The Army got set this week to teach American businessmen a thing or two. At month’s end 100 hand-picked top business executives will report to the General Staff School at Fort Leavenworth, Kans. for a tough, 30-day “orientation” course. Stated object: to teach businessmen about the Army and vice versa. Collateral object: to let the Army look over businessmen whose talents it can use, in uniform.
Some of the businessmen who will attend: Walter S. Montgomery, president of Spartan Mills, Spartansburg, S.C. (cotton goods); Meyer Kestnbaum, executive vice president and treasurer of Hart Schaffner & Marx; Noble A. Cathcart, assistant to the president of Crowell-Collier Publishing Co.; Roy E. Larsen, president of Time Inc.; Byron Gray, president of International Shoe Co.; H. Leslie Atlass, vice president of Columbia Broadcasting System; Joseph Hazen, vice president of Warner Bros. Also represented is labor by A.F. of L.’s Arnold Zander, C.I.O.’s Richard Deveraux.

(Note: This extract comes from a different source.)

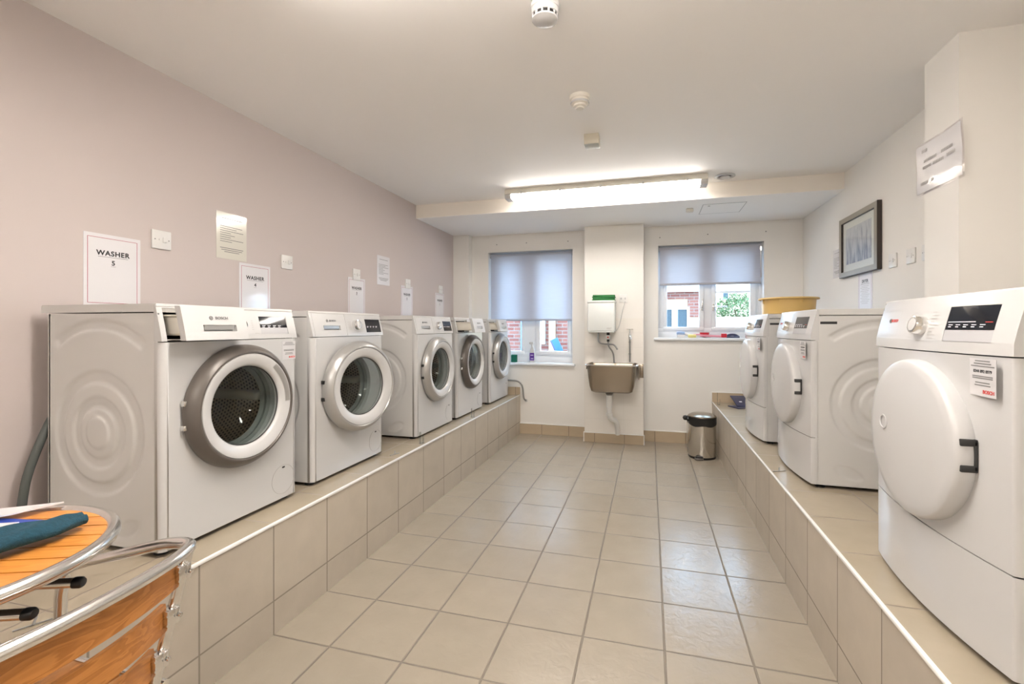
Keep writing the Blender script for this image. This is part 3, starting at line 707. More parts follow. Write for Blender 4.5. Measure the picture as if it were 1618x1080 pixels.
    if hosed:
        MB().tube(crom([(-0.05, 0.55, 0.10), (-0.20, 0.60, 0.03), (-0.335, 0.585, 0.06), (-0.345, 0.575, 0.20), (-0.305, 0.565, 0.36), (-0.25, 0.575, 0.46), (-0.15, 0.60, 0.52)], 8), 0.013, 14).build('drain_hose', M['hose'], t)
    return t
def dryer(label, loc, X, rotz=-PI/2, big=False, bowd=0.030):
    t = thing('tumble_dryer', label, 'tumble dryer', loc, rotz, 'tumble dryers on the right plinth')
    body(t)
    def bow(x): return bowd*(1-(x/0.298)**2) if abs(x) < 0.298 else 0
    def front(z0, z1):
        m = MB(); ns = 20
        m.sheet(lambda u, v: (-0.290+0.58*u, 0.004-bow(-0.29+0.58*u), z0+(z1-z0)*v), ns, 2)
        for s in (-1, 1):
            y0 = 0.004-bow(0.29)
            m.sheet(lambda u, v: (s*(0.290+0.008*math.sin(u*PI/2)), y0+(0.028-y0)*(1-math.cos(u*PI/2)), z0+v*(z1-z0)), 5, 1)
        for z in (z0, z1): m.sheet(lambda u, v: (-0.290+0.58*u, 0.004-bow(-0.29+0.58*u)*(1-v)+0.03*v, z), ns, 1)
        return m
    front(0.2385, 0.696).build('front_panel', M['enamel'], t)
    k = front(0.018, 0.2355); k.build('kick_panel', M['enamel'], t)
    worktop(t)
    dz = (0.100, 0.246, 0.726, 0.812)
    fas = MB(); panel_plate(fas, -0.298, 0.298, 0.699, 0.842, [(dz[0], dz[1], dz[2], dz[3], 0.003)], bow=lambda x: bow(x)*0.9)
    fas.build('control_panel', M['plastic'], t)
    def fy(x, z): return slant(z)-bow(x)*0.9
    MB().sheet(lambda u, v: (dz[0]+0.001+u*(dz[1]-dz[0]-0.002), fy(dz[0]+u*(dz[1]-dz[0]), 0.755+v*0.056)+0.0005, 0.755+v*0.056), 8, 4).build('display', M['display'], t)
    MB().sheet(lambda u, v: (dz[0]+0.001+u*(dz[1]-dz[0]-0.002), fy(dz[0]+u*(dz[1]-dz[0]), 0.727+v*0.027)+0.0005, 0.727+v*0.027), 8, 2).build('key_strip', M['keys'], t)
    pb = MB(); rows = MB()
    def yrow(mb, x0, x1, z, h=0.0018, lift=0.0006):
        mb.sheet(lambda u, v: (x0+u*(x1-x0), fy(x0+u*(x1-x0), z+v*h)-lift, z+v*h), 4, 1)
    for k_ in range(5):
        yrow(pb, dz[0]+0.010+0.024*k_, dz[0]+0.024+0.024*k_, 0.766, lift=0.0001); yrow(pb, dz[0]+0.010+0.024*k_, dz[0]+0.020+0.024*k_, 0.761, lift=0.0001)
    yrow(pb, dz[0]+0.006, dz[0]+0.092, 0.773, 0.0016, 0.0001); pb.build('display_print', M['inkwhite'], t)
    rb = MB(); yrow(rb, dz[0]+0.118, dz[0]+0.138, 0.772, 0.0016, 0.0001); rb.build('display_print', M['inkred'], t)
    kb = knob(t, 0.004, 0.764, 0.026, False); kb.location.y = fy(0.004, 0.764)
    for k_ in range(9): yrow(rows, 0.038, 0.038+0.016+0.007*((k_*5) % 3), 0.800-k_*0.0085)
    for k_ in range(9): yrow(rows, -0.030-0.016-0.005*((k_*4) % 3), -0.032, 0.800-k_*0.0085)
    yrow(rows, -0.01, 0.03, 0.724); rows.build('programme_names', M['inkfaint'], t)
    # water container drawer outline and brand
    sm = MB()
    for z in (0.812, 0.762, 0.735): yrow(sm, -0.262, -0.128, z, 0.0010)
    for x in (-0.262, -0.128): sm.sheet(lambda u, v: (x+u*0.001, fy(x, 0.735+v*0.077)-0.0006, 0.735+v*0.077), 1, 4)
    sm.build('condensate_drawer_seam', M['inkfaint'], t)
    text_mesh('brand_lettering', 'BOSCH', 0.0115, plane_mtx((-0.158, fy(-0.158, 0.78)-0.0018, 0.780), (1, 0.03, 0), (0, 0.22, 1)), M['inkred'], t, bold=0.0005)
    e = MB(); pm = plane_mtx((-0.192, fy(-0.192, 0.78)-0.0014, 0.780), (1, 0.03, 0), (0, 0.22, 1))
    e.tube([pm @ Vector((0.006*math.cos(a), 0.006*math.sin(a), 0)) for a in [2*PI*k_/20 for k_ in range(20)]], 0.0010, 6, closed=True)
    for q in ((-0.002, -0.004, -0.002, 0.004), (0.002, -0.004, 0.002, 0.004), (-0.002, 0, 0.002, 0)): e.tube([pm @ Vector((q[0], q[1], 0)), pm @ Vector((q[2], q[3], 0))], 0.0009, 6)
    e.build('brand_emblem', M['inkgrey'], t)
    sticker(t, 0.188, 0.272, 0.606, 0.690, 0.004-bow(0.188)+0.0005, True)
    # round solid door, pull side on the right
    R = 0.212; zc = 0.462; y0 = -bowd+0.004
    d = MB().lathe([(R-0.012, 0.030), (R-0.004, 0.004), (R, -0.004), (R-0.001, -0.026), (R-0.004, -0.034), (R-0.009, -0.0375), (R-0.03, -0.0405), (0.13, -0.0455), (0.07, -0.0485), (0.0, -0.0495)], (0, y0+0.010, zc), 'Y', 96).build('door', M['plastic'], t, smooth=50)
    for dzz in (-0.030, 0.030):
        MB().box(R-0.014, R+0.0015, y0-0.0185, y0+0.014, zc+0.004+dzz-0.008, zc+0.004+dzz+0.008, 0.002).build('hinge_recess', M['dark'], d)
    MB().box(R-0.008, R+0.0015, y0+0.007, y0+0.014, zc-0.030, zc+0.038, 0.001).build('shadow_line', M['dark'], d)  # thin dark strip standing in for the shadow along the door's edge
    MB().lathe([(0.022, 0), (0.021, -0.002), (0.017, -0.002), (0.016, 0)], (-0.10, y0-0.0385, zc+0.02), 'Y', 24, closed=True).build('latch_mark', M['plastic'], d)
    MB().box(0.2965, 0.2975, 0.04, 0.11, 0.775, 0.787).build('rating_label', M['ink'], t)
    return t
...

While at school, the executives will sleep in regular barracks, eat Army chow, learn to salute (the War Department would not say whether they would have to snap out of bunks at reveille), and learn something about the military side of fighting. Meanwhile the officers with whom they rub elbows will learn about business, from priority headaches to defects in Army contracts.
Lieut. General Brehon B. Somervell, head of SOS, thinks business and the housekeeping part (supply, service, transport) of the Army are much the same. “After all,” said a major last week, “there is no reason for misunderstanding on either side. This move certainly ought to make for a smoother pushing of the war.”